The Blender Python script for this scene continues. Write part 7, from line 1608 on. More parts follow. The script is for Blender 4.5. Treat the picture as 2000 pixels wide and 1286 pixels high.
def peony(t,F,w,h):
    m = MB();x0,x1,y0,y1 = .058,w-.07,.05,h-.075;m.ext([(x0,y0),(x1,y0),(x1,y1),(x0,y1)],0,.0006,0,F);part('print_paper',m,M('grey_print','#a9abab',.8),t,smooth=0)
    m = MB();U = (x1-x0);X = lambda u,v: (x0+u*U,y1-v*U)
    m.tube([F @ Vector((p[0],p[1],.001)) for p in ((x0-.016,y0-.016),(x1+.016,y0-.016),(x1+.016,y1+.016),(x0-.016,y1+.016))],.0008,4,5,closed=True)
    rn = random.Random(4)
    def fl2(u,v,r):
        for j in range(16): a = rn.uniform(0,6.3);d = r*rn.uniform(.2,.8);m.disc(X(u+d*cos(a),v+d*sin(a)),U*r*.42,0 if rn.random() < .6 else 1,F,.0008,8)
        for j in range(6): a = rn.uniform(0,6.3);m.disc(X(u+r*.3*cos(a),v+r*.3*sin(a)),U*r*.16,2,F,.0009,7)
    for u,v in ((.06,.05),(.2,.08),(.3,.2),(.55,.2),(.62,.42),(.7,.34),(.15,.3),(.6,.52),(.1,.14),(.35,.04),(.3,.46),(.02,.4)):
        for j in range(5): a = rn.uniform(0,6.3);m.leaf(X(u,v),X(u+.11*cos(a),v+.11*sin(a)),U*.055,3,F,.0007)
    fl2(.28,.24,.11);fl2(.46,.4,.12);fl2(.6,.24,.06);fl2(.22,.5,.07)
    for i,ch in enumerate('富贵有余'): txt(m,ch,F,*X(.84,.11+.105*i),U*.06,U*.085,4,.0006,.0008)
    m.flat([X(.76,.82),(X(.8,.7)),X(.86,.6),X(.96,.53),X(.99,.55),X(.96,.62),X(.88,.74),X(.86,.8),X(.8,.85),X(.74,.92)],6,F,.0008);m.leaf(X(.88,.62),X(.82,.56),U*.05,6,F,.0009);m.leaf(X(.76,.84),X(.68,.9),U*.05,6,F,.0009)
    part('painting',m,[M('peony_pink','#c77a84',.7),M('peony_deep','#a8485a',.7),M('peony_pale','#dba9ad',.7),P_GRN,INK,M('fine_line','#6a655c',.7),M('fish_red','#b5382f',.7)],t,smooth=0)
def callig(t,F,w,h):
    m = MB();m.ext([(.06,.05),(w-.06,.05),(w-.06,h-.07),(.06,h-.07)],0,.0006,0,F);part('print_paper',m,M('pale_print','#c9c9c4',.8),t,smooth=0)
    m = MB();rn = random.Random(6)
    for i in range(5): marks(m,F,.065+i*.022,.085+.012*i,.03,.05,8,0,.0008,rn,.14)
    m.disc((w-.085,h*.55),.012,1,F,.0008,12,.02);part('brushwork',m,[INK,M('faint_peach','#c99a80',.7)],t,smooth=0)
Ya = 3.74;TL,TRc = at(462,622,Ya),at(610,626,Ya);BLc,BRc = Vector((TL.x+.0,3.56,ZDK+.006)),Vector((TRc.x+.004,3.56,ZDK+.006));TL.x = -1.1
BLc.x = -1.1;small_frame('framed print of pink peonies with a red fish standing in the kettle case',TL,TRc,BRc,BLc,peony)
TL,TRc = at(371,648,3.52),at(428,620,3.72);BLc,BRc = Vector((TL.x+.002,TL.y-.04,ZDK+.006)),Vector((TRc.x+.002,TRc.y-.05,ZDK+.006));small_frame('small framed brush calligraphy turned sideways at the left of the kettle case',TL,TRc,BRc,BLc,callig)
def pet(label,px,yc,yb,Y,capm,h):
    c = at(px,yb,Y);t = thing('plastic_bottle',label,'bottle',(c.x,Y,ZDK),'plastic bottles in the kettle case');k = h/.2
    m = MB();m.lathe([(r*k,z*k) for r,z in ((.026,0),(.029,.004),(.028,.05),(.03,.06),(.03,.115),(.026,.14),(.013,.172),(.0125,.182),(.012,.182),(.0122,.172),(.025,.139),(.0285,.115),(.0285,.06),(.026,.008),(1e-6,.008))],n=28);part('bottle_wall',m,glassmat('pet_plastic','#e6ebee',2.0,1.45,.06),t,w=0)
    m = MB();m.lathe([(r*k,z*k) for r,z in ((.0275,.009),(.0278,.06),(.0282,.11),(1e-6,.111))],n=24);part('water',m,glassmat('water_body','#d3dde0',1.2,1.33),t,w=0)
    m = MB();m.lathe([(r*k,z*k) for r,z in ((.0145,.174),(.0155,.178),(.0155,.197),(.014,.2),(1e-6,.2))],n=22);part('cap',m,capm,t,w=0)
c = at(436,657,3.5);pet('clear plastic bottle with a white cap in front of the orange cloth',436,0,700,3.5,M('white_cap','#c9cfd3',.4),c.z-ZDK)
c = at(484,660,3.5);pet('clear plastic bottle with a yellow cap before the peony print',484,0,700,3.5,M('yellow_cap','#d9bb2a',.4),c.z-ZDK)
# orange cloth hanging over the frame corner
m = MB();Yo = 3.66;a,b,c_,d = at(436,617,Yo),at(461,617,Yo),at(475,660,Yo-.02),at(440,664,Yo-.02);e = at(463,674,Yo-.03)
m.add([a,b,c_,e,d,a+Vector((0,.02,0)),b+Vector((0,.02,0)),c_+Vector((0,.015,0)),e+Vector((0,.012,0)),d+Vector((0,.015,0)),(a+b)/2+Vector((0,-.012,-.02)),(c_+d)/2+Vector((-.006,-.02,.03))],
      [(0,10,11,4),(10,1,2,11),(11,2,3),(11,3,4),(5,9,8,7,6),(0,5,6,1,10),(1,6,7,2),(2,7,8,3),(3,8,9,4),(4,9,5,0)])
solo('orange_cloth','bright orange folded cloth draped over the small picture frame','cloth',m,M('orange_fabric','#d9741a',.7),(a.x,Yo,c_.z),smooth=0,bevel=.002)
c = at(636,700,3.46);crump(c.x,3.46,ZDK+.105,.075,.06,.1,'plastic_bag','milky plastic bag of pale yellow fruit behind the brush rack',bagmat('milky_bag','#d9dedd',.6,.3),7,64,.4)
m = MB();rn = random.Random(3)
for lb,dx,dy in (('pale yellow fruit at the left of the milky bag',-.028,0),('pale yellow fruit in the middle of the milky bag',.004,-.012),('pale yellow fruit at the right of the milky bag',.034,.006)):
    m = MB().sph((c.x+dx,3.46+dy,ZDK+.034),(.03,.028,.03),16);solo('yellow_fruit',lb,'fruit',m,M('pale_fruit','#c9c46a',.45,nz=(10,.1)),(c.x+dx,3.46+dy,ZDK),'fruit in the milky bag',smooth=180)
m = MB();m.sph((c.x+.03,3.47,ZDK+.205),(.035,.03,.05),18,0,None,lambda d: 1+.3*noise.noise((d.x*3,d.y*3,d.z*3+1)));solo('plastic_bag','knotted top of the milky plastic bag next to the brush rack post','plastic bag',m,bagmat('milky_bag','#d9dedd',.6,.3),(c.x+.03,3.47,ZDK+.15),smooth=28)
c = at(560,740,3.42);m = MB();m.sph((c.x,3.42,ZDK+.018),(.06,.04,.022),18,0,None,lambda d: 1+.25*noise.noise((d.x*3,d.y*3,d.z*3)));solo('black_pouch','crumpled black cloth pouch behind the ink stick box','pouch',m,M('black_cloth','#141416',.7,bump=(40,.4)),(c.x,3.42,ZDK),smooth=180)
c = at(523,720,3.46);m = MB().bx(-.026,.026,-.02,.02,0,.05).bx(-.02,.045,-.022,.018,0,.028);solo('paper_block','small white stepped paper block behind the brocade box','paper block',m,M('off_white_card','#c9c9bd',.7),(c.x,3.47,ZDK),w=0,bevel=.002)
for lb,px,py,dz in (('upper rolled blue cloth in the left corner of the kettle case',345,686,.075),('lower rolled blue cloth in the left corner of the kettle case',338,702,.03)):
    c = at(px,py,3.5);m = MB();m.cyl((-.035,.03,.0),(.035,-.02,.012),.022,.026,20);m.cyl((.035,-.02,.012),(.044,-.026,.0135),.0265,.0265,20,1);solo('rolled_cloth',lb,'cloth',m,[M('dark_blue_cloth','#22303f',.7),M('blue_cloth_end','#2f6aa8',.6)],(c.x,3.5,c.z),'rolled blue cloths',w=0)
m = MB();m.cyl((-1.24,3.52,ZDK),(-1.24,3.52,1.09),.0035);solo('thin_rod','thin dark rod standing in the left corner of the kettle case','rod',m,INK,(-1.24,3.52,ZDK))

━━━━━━

## Challenge
Copy every line of the data that holds the string "picture".

## Task solution
The Blender Python script for this scene continues. Write part 7, from line 1608 on. More parts follow. The script is for Blender 4.5. Treat the picture as 2000 pixels wide and 1286 pixels high.
solo('orange_cloth','bright orange folded cloth draped over the small picture frame','cloth',m,M('orange_fabric','#d9741a',.7),(a.x,Yo,c_.z),smooth=0,bevel=.002)